Leavitt has been organizing the event for 10 of the 30 years it has been hosted at Mt. Blue High School.
“It’s a lot of work,” he said. “But it brings drivers together. They can share war stories. They realize they’re not alone in these situations.”
Driving at speeds in the single digits, drivers were asked to maneuver through five courses of obstacles. For each skill that was tested, drivers are penalized for errors. Like golf, lower scores indicate more skill.
Using six mirrors for visibility, drivers were required to pull up within inches of a curb, swing through three obstacle courses and stop with the front bumper hovering directly over a set line.

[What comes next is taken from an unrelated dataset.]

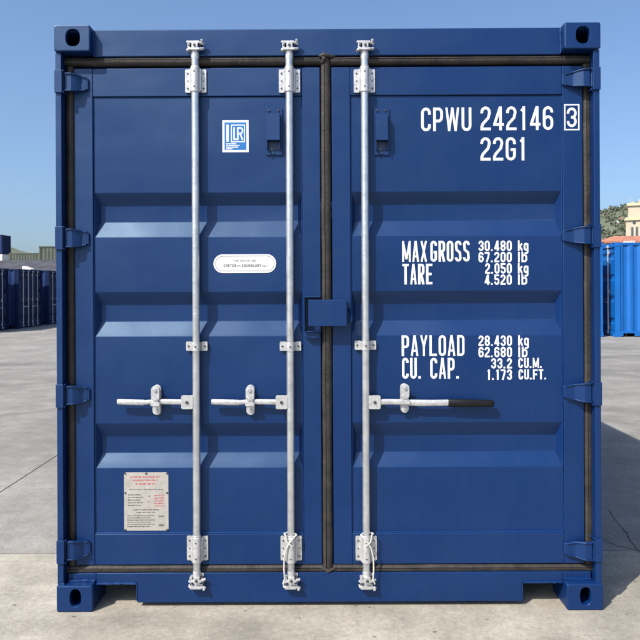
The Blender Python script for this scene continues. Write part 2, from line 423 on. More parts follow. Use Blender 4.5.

School bus operators swerved through bright orange cones at less-than-lightning speeds, squeezed through a tight curve in an offset course and through a double row of cones narrowing from front to back. Points were calculated for every cone hit, some increasing a competitor’s score by as much as 21 points.
Drivers were also required to perform a school bus inspection as they do each day before starting their routes. The bus had five defects that they were expected to find within five minutes, including a missing fire extinguisher tag, missing first aid kit and flares, a non-functioning horn and a loose passenger seat.
Hammond didn’t do as well as she would have liked in the rodeo, having hit the much-feared 21-point cone in the offset course. But, she said, she enjoys coming to the annual training and rodeo.
“I learn a lot; it’s good practice and a good challenge,” she said.
SAD 58 drivers swept the conventional bus category, with John Shaw of Salem and Jane Lane of Kingfield tying for first place and Bachelder winning second.
Drivers from SAD 9 took top prizes in the transit category – the flat-fronted buses – with Ray Wood winning second and Craig Richard taking first with a total score of 30, according to Leavitt.
“It speaks to the skills that SAD 9 drivers have,” said Leavitt. “They’re truly professional.”